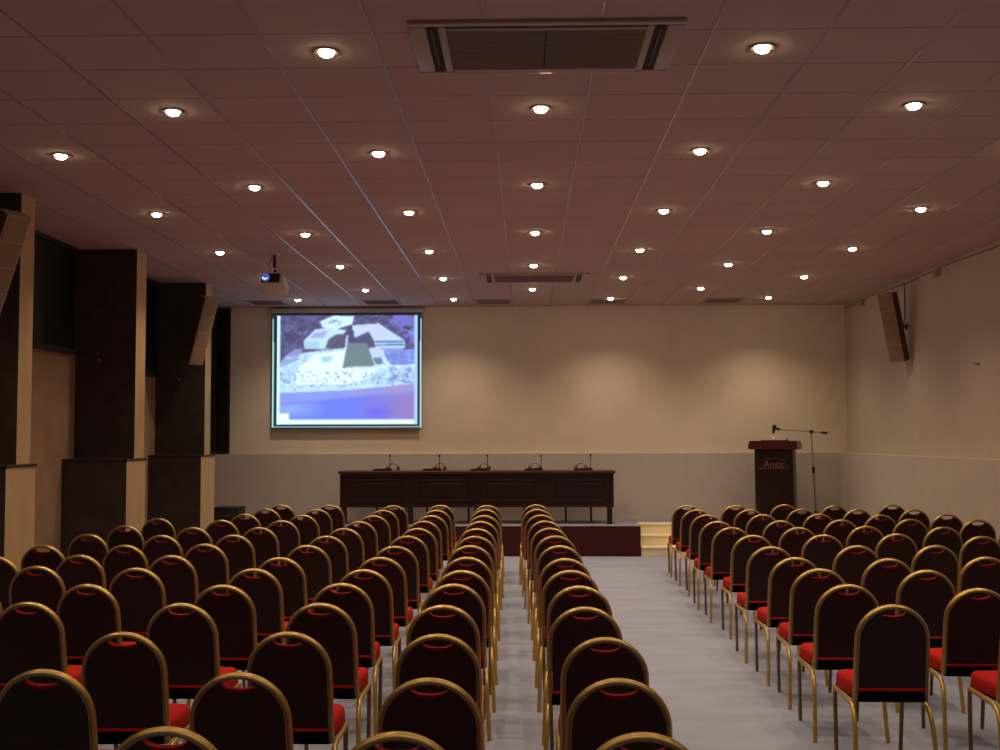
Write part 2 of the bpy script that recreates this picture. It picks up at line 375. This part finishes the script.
b = B(); cyl(b, (-.55,-.02,1.447), (-.625,-.02,1.468), .018, n=12); cyl(b, (-.635,-.02,1.48), (-.655,-.03,1.385), .032, .016, n=14); lathe(b, [(.012,0),(.03,.012),(.034,.03),(.026,.05),(.008,.058)], (-.632,-.02,1.465), 14); obj('microphone', b, 'black', ms, True)
b = B(); cyl(b, (0,0,.10), (0,0,.17), .024, n=14); obj('tripod_hub', b, 'black', ms, True)
for a in (90, 210, 330):
    b = B(); c, s = math.cos(math.radians(a)), math.sin(math.radians(a)); cyl(b, (c*.015, s*.015, .14), (c*.29, s*.29, .012), .010, n=10); cyl(b, (c*.27, s*.27, .012+.0), (c*.31, s*.31, .012), .012, n=10); obj('leg', b, 'black', ms, True)

# ------------------------------------------------------------------ projection screen with the projected aerial photo
SX0, SX1, SZ0, SZ1, SY = -4.15, -1.70, 1.975, 3.855, 18.74
scr = thing('projection_screen', 'pull-down projection screen showing a blue aerial photo of resort buildings', 'screen', ((SX0+SX1)/2, SY, SZ0))
cx = (SX0+SX1)/2
b = B(); box(b, SX0-.03-cx, SX1+.04-cx, -.045, .06, SZ1-SZ0, H-.04-SZ0, .012); obj('housing', b, 'white_plastic', scr, True)
b = B(); box(b, SX0-.005-cx, SX1+.005-cx, -.014, .012, -.025, .0, .006); obj('bottom_bar', b, 'steel', scr, True)
NX, NZ = 240, 184
PW, PH = 720.0, 560.0                                   # picture drawn on a 720 x 560 sheet, origin top left
uu, vv = np.meshgrid((np.arange(NX+1))/NX*PW, (np.arange(NZ+1))/NZ*PH)
img = np.zeros((NZ+1, NX+1, 3))
def put(mask, col, a=1.0): img[mask] = img[mask]*(1-a) + np.array(col)*a
def poly(pts):
    m = np.zeros(uu.shape, bool); n = len(pts); j = n-1
    for i in range(n):
        xi, yi = pts[i]; xj, yj = pts[j]
        if yi != yj:
            m ^= ((yi > vv) != (yj > vv)) & (uu < (xj-xi)*(vv-yi)/(yj-yi)+xi)
        j = i
    return m
def vnoise(sx, sy, seed):
    r = np.random.default_rng(seed); g = r.random((int(PH/sy)+3, int(PW/sx)+3))
    x, y = uu/sx, vv/sy; xi, yi = x.astype(int), y.astype(int); fx, fy = x-xi, y-yi
    return (g[yi, xi]*(1-fx)+g[yi, xi+1]*fx)*(1-fy)+(g[yi+1, xi]*(1-fx)+g[yi+1, xi+1]*fx)*fy
P = lambda L: poly([(x-125, y-118) for x, y in L])
hill = vnoise(22, 12, 1); hill2 = vnoise(9, 6, 2)
img[:] = np.array((88,84,128))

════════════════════

_Task prompt_.
Restate only the lines running from the start of the material above through the line containing "obj('leg', b, 'black', ms, True)", ends included. No pictures.

_Output below_.
Write part 2 of the bpy script that recreates this picture. It picks up at line 375. This part finishes the script.
b = B(); cyl(b, (-.55,-.02,1.447), (-.625,-.02,1.468), .018, n=12); cyl(b, (-.635,-.02,1.48), (-.655,-.03,1.385), .032, .016, n=14); lathe(b, [(.012,0),(.03,.012),(.034,.03),(.026,.05),(.008,.058)], (-.632,-.02,1.465), 14); obj('microphone', b, 'black', ms, True)
b = B(); cyl(b, (0,0,.10), (0,0,.17), .024, n=14); obj('tripod_hub', b, 'black', ms, True)
for a in (90, 210, 330):
    b = B(); c, s = math.cos(math.radians(a)), math.sin(math.radians(a)); cyl(b, (c*.015, s*.015, .14), (c*.29, s*.29, .012), .010, n=10); cyl(b, (c*.27, s*.27, .012+.0), (c*.31, s*.31, .012), .012, n=10); obj('leg', b, 'black', ms, True)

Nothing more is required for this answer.